Gece trene bindim, sabah Ankara garında indim. Doğruca tayin olduğum yere, Loj. Bşk.lığı Loj. Şubesine gittim. Şube müdürü, dahil bütün arkadaşlar beni görünce sevinmişlerdi. Hoş-beşten sonra, boş bir masaya oturdum. Verdikleri haber benim için şok tesiri yaratmıştı. Tayin yerim değiştirilmişti. II nci Taktik Hava Kuvveti Lojistik Başkanı- olarak Diyarbakır'a tayin olmuştum. Loj. Başkanına gittim. Başkanın anlattığına göre: ?' II. Taktik Hv. K. Loj. Başkanı emekli olmuş, makamı boş kalmıştı.?Seni uygun görmüşler diyerek, yapılacak bir şey olmadığını belirtti. Bir de kurmay Başkanına gidip durumu anlatmalıydım. Randevu aldım. Makamına kabul etti. ?'Dış görevin nasıl geçti'' gibi nezaket sorularından sonra, Durumumu anlattım. ?'Paşam, ben şark görevimi Merzifon'da, zor şartlar altında yaptım. Üç seneyi tamamlayamadım ama, 4ncü üs olarak, emirle, Eskişehir'e intikal ettik. Eğer intikal işi olmasaydı, orada şark hizmetimi tamamlamış olacaktım. Biliyorsunuz Diyarbakır çok sıcak bir bölge, Eşimin de migren baş ağrısı var. Sıcağa tahammül edemez, acaba tayin yerimi değiştirmek mümkün mü?' dedim. Kurmay Başkanının cevabı ise ?Hele oraya git, bir sene kal, bir seneyi tamamla sonra düşünürüz'' şeklinde oldu. Daha başka söylenecek söz yoktu. Odaya gelip kara, kara düşünmeye başladım, Aklıma II nci Taktik Hv. Kuvveti kurmay başkanını aramak geldi. Onu da tanıyordum. Telefonla ?Abdullah Paşam, oraya tayinim çıkmış, henüz arabamı gümrükten çekmedim, bana bir kaç gün izin verin'' dediğimde, ?'Hele sen buraya gel izin işini görüşürüz'' şeklinde oldu. Otobüsle Diyarbakır'a gitmek bana zor geldiğinden, bari uçakla gideyim diyerek, Kızılay meydanına indim THY. Bürosuna uğradım, Diyarbakır için bilet istedim..?Maalesef bir hafta boyunca yer yok, biletler satıldı' yanıtını aldım.
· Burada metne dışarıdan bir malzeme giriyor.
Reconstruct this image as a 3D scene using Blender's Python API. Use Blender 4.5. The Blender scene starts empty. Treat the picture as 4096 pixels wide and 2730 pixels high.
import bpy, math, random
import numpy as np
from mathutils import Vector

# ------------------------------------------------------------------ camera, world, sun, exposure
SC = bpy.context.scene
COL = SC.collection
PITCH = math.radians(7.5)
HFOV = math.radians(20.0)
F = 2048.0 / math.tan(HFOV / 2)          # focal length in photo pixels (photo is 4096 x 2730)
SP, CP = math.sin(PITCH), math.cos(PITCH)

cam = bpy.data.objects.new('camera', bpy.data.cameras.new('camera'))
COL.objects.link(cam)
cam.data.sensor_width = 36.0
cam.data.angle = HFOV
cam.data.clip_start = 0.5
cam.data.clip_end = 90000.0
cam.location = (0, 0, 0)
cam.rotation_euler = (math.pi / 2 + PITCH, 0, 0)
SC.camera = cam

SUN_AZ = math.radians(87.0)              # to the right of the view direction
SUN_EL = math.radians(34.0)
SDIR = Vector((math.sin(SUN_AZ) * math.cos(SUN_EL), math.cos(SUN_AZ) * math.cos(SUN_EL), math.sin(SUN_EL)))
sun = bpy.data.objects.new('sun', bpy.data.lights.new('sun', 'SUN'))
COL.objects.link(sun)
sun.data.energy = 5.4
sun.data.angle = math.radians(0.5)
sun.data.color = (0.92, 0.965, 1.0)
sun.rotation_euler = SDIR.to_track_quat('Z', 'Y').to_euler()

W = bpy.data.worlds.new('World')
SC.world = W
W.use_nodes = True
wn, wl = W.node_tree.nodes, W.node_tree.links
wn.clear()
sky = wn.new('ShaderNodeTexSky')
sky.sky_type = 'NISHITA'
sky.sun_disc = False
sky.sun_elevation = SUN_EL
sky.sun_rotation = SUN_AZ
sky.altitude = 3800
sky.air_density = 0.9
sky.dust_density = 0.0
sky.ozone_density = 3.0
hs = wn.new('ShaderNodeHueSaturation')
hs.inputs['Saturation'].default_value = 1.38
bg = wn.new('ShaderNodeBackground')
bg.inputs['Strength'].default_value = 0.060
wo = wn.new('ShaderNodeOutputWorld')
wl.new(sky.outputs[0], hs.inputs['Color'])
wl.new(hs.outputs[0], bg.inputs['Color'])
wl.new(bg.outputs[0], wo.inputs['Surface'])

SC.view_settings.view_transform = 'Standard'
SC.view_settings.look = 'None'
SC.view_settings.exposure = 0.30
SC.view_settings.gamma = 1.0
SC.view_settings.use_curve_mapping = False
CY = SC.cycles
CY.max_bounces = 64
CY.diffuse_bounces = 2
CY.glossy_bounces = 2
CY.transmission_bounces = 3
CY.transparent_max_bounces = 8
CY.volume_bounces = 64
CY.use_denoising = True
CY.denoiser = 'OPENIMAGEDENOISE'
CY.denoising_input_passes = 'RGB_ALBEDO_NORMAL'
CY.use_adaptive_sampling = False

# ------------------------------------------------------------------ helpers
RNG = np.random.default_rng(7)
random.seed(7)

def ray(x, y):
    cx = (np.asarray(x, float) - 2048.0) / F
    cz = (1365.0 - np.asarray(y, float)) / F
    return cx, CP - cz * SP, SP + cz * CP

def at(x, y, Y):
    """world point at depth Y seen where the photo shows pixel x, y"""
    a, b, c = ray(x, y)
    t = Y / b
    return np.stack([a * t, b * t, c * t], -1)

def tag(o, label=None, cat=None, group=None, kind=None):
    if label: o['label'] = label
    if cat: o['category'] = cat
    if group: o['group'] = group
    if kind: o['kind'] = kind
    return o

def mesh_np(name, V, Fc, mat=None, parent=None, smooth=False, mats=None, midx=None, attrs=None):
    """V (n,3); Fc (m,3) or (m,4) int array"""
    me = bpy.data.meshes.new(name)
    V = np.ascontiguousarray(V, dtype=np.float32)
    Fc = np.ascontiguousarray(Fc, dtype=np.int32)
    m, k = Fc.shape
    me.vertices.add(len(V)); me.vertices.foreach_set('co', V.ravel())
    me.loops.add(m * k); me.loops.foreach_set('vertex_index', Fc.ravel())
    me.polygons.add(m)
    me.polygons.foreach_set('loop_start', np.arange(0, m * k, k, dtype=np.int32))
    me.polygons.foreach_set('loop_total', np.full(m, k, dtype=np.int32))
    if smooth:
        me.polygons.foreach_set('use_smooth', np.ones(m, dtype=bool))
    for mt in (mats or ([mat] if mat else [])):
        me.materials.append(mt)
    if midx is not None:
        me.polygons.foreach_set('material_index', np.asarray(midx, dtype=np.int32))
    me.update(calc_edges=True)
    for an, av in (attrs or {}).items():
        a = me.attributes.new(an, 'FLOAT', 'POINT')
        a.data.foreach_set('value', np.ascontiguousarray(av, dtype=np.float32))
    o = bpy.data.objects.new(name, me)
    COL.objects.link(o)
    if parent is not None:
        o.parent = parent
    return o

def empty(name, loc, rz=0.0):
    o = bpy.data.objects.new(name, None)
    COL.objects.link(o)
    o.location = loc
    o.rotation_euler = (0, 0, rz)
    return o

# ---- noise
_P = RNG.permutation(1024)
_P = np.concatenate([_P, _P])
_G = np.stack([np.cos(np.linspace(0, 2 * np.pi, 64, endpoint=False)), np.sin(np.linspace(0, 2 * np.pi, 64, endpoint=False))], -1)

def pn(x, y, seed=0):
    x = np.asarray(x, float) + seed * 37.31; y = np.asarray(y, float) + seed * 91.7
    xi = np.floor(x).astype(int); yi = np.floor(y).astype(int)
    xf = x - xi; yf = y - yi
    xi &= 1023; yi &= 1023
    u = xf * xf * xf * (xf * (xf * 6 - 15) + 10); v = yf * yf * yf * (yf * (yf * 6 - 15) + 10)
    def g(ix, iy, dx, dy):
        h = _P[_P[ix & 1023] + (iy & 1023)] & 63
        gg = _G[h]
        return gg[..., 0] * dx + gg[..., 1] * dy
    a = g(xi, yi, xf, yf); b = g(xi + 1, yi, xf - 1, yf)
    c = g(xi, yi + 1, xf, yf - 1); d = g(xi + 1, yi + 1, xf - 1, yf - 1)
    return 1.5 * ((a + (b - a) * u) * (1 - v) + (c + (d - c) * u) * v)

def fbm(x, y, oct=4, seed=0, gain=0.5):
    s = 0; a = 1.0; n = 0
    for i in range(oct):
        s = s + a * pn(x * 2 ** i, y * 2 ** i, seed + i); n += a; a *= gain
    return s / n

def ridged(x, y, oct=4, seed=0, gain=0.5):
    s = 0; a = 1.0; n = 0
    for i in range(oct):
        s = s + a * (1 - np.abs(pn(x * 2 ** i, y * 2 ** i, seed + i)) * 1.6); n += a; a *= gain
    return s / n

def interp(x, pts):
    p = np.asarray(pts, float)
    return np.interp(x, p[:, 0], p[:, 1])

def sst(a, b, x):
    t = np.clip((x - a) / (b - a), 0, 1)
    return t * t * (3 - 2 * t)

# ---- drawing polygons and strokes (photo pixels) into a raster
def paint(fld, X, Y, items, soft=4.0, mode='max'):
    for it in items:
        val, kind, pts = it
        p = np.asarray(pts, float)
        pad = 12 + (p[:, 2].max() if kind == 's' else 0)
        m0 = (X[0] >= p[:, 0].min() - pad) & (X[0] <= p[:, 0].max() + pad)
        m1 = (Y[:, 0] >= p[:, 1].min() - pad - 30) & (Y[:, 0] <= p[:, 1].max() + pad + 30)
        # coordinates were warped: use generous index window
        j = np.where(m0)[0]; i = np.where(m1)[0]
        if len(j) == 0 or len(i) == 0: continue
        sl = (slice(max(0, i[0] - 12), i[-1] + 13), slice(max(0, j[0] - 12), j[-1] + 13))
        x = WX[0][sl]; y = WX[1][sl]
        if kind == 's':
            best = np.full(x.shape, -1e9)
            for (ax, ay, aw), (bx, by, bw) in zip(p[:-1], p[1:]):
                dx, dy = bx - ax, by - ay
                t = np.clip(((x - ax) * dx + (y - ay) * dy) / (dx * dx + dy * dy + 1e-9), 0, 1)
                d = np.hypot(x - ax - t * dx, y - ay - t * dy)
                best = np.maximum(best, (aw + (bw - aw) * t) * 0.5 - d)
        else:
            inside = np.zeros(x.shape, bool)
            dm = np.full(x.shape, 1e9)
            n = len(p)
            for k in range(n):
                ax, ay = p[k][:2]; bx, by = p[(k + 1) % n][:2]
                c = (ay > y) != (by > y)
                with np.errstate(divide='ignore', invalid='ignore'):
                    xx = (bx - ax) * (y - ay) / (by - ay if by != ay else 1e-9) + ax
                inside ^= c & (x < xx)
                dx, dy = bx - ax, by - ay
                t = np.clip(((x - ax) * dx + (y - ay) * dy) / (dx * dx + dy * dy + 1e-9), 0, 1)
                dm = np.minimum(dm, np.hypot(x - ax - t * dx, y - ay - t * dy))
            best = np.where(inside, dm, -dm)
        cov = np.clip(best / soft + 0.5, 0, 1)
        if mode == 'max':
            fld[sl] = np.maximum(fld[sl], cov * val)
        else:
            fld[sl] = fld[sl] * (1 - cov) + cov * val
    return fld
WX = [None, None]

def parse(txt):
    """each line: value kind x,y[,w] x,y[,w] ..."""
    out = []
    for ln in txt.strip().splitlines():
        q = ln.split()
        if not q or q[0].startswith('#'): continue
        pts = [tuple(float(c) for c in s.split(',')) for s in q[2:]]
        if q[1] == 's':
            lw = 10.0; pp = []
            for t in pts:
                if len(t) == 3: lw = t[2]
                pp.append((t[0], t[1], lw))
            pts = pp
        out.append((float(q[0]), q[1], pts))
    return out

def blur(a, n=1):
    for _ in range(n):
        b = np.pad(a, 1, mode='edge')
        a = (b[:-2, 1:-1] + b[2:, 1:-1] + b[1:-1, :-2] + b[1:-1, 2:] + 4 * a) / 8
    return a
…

Ordu evinde öğle yemeği yedikten sonra kara, kara düşünerek, tekrar Hava Kuvvetlerine döndüm. Kararımı vermiştim. İstifa edecektim. İki arada bir derede kalmıştım. Diyarbakır o kadar sıcak bir yerdi ki teftiş için gittiğimizde, bu sıcaklığı bizzat yaşamıştım. Pistte, Uçaktan inip, dışarı çıktığımızda, sıcaklık sanki buhar gibi yüzümüzü yalamış, kendimizi gölge bir yere zor atmıştık. Hoş gölgesi de çok sıcaktı ya! Böyle bir yere, eşimi götürürsem, hayat ona zindan olacaktı. Eşime danışmadan onun fikrini almadan istifa etmem ise ilerde, söylentilere, dedikodulara sebep olacaktı. Bazı arkadaşlara göre ( ki bunların içinde Personel başkanı, Akademiden devre arkadaşım Ahmet çörekçi, ve Komutanın özel sekreteri Necdet Alb. da vardı). Benim general olmam muhakkaktı, kabahati eşimde buluyorlardı. Güya eşim istemediği içindir ki Diyarbakır'a gitmeyip istifa etmiştim. Ayrıca o zamanlar Generallerle- Kd. Alb.lar arasında emekli maaşı yönünden fazla bir fark yoktu. Diğer bir husus da halen personel Bşk. Olan devre arkadaşım Ahmet Çörekçi izinli bulunuyordu. Kendisi görevde olsaydı muhtemelen bir çare bulur istifa etmeyebilirdim.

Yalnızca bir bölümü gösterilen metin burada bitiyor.